Erdoğan ve Gül devreye girdi. Dedik ya Milli Görüş’ten AK Parti doğdu. Yakın bir zamanda da AK Parti’den 11. Cumhurbaşkanı Abdullah Gül önderliğinde Bülent Arınç’ın ve 3 dönemliklerin de içinde bulunduğu yeni bir parti doğabilir. Bu partinin de ebesi bizzat Cumhurbakanı Erdoğan olabilir. Bu nasıl olur AK Parti dururken yeni bir partiye ne gerek var? Erdoğan böyle bir olaya neden imza atsın? diyebilirsiniz. Lakin zayıflamış, milletin teveccühünü kaybetmiş bir AK Parti’den doğan buşluğu kim hangi parti dolduracak? CHP mi HDP mi? Yoksa diğer partiler mi?

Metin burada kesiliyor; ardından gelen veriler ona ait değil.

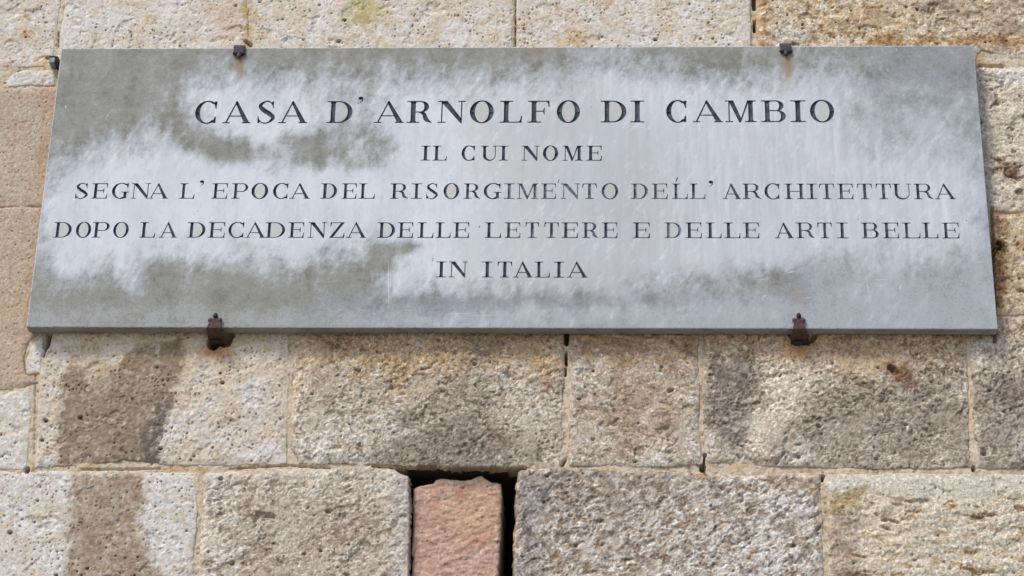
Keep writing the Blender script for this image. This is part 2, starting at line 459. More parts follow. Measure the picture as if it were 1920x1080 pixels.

Bu bağlamda geçtiğimiz günlerde önemli bir gelişme yaşandı. Ankara'ya gelen 11. Cumhurbaşkanı Abdullah Gül AK Partililerin talebi üzerine Ankara ziyaretini uzatarak iftar yaptı.
Gül'un, iftar yemeğinde yaptığı konuşmada, "Bana ihtiyaç varsa koşarım. Görevden ve hizmetten kaçmam ancak, kongreydi, seçimdi yarış içinde olmam. Bir görev yapacaksam seviyeyi düşürmeden yapmak isterim." dedi. Gül, kısacası Erdoğan’ın vereceği her göreve koşarak gelirim diyor.

Abdullah Gül’de hazır olduğuna göre, yurakıda da belirtiğim gibi önümüzdeki seçimlerde AK Parti başarı elde edemezse yeni parti kurma planı hayata geçebilir. Yok eğer AK Parti seçimlerde eski gücüne kavuşursa Abdullah Gül’e parti içinde uygun görev verilebilir.

PARTİNİN BAŞ HARFLERİNE TAKILIP KALMAYIN

Yeni partinin kurulabilir dediniz peki bu partinin ismini merak ediyorsunuzdur. Durun onu da açıklayayım. Partinin ismi TÜRKİYE GELİŞİM PARTİSİ, veya YENİ TÜRKİYE GELİŞİM PARTİSİ olabilir. Burada Partinin baş harflerine takılıp kalmayın zira sonuca odaklanın.